Уезжая, я был так поглощен своими мыслями, что не заметил Жоао Соареша, лидера фабричного комитета, стоящего перед сварочной кабиной. Но он меня увидел. Жоао знал, что ситуация была мрачной, но был непреклонен. Нельзя закрывать завод, который служит доказательством того, сколько всего можно достигнуть, когда рабочих считают взрослыми людьми и поощряют принимать самостоятельные решения. Только не сейчас. Только не после того, чего нам удалось достичь.
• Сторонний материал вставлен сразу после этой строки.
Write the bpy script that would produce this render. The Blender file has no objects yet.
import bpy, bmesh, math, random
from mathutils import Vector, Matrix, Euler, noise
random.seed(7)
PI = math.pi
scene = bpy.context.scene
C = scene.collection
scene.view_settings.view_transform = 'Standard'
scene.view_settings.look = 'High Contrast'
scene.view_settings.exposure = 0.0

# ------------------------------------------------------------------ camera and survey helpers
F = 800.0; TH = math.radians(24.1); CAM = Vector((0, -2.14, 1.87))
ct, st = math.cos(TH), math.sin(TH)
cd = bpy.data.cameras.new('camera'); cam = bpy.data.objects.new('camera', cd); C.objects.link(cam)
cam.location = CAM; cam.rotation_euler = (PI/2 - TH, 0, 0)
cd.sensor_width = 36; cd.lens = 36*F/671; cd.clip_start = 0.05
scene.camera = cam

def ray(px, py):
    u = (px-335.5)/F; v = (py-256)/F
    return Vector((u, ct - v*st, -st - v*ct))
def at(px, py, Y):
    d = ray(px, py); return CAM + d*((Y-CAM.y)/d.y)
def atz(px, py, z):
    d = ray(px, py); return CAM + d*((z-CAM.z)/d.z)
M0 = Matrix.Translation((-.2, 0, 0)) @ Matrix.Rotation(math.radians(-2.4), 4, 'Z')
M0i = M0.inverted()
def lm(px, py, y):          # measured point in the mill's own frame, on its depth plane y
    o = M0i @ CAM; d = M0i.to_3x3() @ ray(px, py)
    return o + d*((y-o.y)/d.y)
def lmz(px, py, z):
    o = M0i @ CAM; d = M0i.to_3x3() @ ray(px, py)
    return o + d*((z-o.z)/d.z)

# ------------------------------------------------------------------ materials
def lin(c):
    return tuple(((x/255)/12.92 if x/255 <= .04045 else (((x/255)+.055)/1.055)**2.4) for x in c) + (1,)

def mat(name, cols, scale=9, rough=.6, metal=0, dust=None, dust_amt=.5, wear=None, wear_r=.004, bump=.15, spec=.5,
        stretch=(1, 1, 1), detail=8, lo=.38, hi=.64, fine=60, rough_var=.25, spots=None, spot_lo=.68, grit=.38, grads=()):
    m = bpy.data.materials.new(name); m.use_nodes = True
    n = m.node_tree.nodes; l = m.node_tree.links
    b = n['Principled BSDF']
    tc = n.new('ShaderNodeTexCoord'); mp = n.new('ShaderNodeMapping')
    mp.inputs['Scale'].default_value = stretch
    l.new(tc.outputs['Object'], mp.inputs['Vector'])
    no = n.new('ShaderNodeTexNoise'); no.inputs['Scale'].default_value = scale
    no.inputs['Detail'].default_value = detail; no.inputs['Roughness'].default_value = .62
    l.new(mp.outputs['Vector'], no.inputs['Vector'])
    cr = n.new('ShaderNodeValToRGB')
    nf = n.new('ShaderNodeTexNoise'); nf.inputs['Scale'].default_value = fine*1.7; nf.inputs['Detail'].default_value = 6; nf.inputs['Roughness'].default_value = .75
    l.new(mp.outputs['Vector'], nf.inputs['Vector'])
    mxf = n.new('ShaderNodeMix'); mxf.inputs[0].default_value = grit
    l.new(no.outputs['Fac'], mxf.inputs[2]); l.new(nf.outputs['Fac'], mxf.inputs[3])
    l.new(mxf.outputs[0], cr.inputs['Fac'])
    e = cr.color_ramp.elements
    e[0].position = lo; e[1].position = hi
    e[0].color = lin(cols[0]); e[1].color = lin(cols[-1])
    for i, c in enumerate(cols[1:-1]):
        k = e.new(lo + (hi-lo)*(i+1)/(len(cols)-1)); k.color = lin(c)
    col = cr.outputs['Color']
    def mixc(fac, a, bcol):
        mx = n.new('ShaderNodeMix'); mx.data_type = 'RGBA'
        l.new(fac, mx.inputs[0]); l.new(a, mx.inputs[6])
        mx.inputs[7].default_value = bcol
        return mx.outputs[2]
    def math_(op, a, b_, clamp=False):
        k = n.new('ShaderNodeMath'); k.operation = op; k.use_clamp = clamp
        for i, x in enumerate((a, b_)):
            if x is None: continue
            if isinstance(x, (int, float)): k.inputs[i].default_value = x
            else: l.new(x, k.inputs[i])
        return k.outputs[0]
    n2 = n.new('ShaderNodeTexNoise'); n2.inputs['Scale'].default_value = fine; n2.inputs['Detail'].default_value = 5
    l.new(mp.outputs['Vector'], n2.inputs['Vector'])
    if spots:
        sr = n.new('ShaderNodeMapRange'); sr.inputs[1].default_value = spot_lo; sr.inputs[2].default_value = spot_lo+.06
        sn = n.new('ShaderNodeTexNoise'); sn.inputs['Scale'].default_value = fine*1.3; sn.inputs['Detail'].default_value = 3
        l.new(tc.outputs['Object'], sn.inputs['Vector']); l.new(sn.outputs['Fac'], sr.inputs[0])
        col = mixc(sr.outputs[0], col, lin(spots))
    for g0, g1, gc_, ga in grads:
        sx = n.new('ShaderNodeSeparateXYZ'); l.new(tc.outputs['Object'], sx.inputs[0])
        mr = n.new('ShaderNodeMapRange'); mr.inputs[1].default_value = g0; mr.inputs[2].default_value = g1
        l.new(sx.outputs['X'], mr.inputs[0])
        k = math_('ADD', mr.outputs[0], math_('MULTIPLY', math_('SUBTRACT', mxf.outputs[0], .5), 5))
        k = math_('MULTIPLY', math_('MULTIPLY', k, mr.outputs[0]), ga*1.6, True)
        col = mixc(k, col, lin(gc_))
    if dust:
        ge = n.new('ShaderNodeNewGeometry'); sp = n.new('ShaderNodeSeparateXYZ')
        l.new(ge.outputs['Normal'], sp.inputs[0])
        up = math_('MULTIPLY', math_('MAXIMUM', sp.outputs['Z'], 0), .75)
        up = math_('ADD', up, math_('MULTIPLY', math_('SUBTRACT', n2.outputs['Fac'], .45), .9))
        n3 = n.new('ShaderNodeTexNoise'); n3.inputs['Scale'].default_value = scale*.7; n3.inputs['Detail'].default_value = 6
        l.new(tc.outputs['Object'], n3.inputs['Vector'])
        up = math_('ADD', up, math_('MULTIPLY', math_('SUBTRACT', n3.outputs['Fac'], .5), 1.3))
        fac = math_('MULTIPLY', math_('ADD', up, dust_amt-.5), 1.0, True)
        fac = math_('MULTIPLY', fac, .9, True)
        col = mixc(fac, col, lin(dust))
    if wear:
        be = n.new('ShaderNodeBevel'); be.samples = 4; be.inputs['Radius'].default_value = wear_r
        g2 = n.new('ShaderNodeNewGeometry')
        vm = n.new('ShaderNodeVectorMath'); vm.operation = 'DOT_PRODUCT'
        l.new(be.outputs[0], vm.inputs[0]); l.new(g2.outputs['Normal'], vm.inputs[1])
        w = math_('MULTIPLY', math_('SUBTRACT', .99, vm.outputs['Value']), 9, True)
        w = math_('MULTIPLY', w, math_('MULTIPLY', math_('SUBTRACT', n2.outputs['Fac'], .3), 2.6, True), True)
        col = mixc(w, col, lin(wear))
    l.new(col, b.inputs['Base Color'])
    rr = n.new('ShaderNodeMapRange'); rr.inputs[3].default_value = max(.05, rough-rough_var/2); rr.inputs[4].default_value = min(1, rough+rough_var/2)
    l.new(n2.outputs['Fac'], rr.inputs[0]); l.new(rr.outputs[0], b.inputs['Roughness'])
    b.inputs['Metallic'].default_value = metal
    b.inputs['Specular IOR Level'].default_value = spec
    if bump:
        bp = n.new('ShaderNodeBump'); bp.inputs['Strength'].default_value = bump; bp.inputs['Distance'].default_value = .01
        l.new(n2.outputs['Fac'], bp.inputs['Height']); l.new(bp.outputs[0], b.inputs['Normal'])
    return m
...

— Скажите мне, Жоао, — сказал ему я, — если бы этот бизнес был вашим и вы бы знали, что в следующем квартале сможете продать только горстку посудомоечных машин в месяц, а не сорок, как обычно, что бы вы сделали?
— В этом ваша проблема, — ответил он. — Вы думаете только о следующих трех месяцах. Но что будет, когда мы снова начнем расти? Или вы полагаете, что этого никогда не случится?
— Нет, Жоао, дело не в этом. Но этот завод уже давно не приносит прибыли.
— Мы кое-что можем сделать, — ответил он.
Станки простаивали в бездействии. Издалека до меня доносились голоса рабочих, которые прощались и уезжали домой.
— Оставляю это на вас, — ответил я Соарешу через некоторое время, — и на фабричный комитет. Разработайте план, обсудите его с Алипио и остальными, и мы попробуем. Но обдумайте все как следует, Жоао. Если у вас есть мощности для производства сорока посудомоечных машин в месяц, а продаете вы только горстку, что делать с людьми? На восстановление экономики могут уйти годы.
Насколько проще бросить камень, подумал я про себя, чем быть окном.
Жоао вернулся в свой дом в пригороде Сан-Паулу, о котором он, вероятно, даже и помыслить не мог, когда девятилетним мальчишкой продавал холодный чай и арахис на футбольном стадионе «Маракана» в Рио. Он не спал допоздна, думая о заводе. Он размышлял об этом и на следующий день, и в субботу, и в воскресенье тоже. Semco была его жизнью. Более того, постоянное присутствие на заводе стало одной из причин его развода в прошлом году.
Жоао вспоминал череду унылых заводов, на которых он работал до того, как пришел к нам. На одном были туалеты с маленькими дверями, чтобы рабочие не могли спрятаться от бригадиров.